Charge: Céllus |
O ministro da Defesa José Múcio Monteiro repete como um mantra que os implicados na tentativa de golpe “são pessoas que pertencem às Forças Armadas, mas não estavam representando os militares, estavam com seus CPFs. Foi iniciativa de cada um”.
O ministro tem razão ao dizer que os golpistas fardados carregarão seus CPFs perante os tribunais. Mas o golpe, enquanto empreendimento institucional, tem CNPJ, e o CNPJ do golpe é o CNPJ das Forças Armadas.
Contraria a lógica elementar alegar que a execução do plano foi iniciativa individual e isolada, visto que dentre os 37 indiciados inicialmente no inquérito policial, 25 são militares da alta oficialidade, inclusive general da ativa e integrante do Alto Comando do Exército. Isso caracteriza, portanto, um fenômeno sistêmico –e não individual– da instituição militar.
Na condição de porta-voz e representante dos interesses militares, Múcio se empenha em sedimentar a narrativa que individualiza as responsabilidades criminosas para desresponsabilizar a instituição militar e seus altos comandos hierárquicos.
Esta versão, inspirada nos manuais militares de diversionismo e encampada pelo ministro Múcio, é inverossímil, pois a tomada do poder civil por meio de um golpe de Estado foi diretriz institucional das Forças Armadas no contexto da conspiração arquitetada pelo Exército para instalar o poder militar no país [aqui e aqui].
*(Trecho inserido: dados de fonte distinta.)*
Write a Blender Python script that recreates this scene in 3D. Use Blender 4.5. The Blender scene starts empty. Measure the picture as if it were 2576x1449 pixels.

São visíveis as digitais do envolvimento institucional das Forças Armadas, em especial do Exército, no longo processo iniciado com a desestabilização política para derrubar a presidente Dilma e aprofundado com o julgamento farsesco para prender Lula e tirá-lo da eleição presidencial de 2018.
Bolsonaro foi instrumento e veículo para a materialização deste projeto secreto de poder das cúpulas militares.
O plano golpista foi abalado sobretudo pela oposição da Administração Biden. A falta de apoio da potência imperial quebrou a unidade do Alto Comando do Exército [ACE] em torno do empreendimento golpista, obrigando as cúpulas militares a abortarem o plano.
Esta divisão interna do ACE representou uma novidade; rompeu a rotina de unidade ostentada em outras circunstâncias graves, como quando da publicação do tweet do general Villas Bôas em nome do Alto Comando para constranger o STF a manter a prisão de Lula, em 3 de abril de 2018; e quando da divulgação, em 11 de novembro de 2022, do comunicado conjunto dos comandantes do Exército, da Marinha e da Aeronáutica atacando o STF, defendendo os acampamentos nos quartéis e provocando o clima de caos [Às Instituições e ao Povo Brasileiro].
Apesar da divisão interna no Alto Comando, setores da caserna continuaram determinados a tocar a empreitada até o fim.
Em 19 de dezembro de 2022, faltando apenas 13 dias para o início do governo Lula, o coronel Reginaldo Vieira de Abreu contabilizou para o general Mario Fernandes o mapa de forças no Alto Comando: “cinco [generais] não querem [o golpe], três querem muito e os outros, zona de conforto. É isso. Infelizmente”.
Como se observa, o golpe era um assunto debatido corriqueiramente no Alto Comando do Exército sem que um único general, dentre os 16 da instância, denunciasse a conspiração e os sediciosos. A cumplicidade era total – uma cumplicidade corporativa e institucional.
Seria ingenuidade infantil supor que os comandantes das três Forças desconheciam a trama golpista que envolvia os acampamentos criminosos nos quartéis e a atuação coordenada de generais, almirantes, brigadeiros, coronéis, tenentes-coronéis, oficiais e suboficiais na conspiração.
O golpe tem personalidade jurídico-militar. O CNPJ do golpe é o CNPJ das Forças Armadas.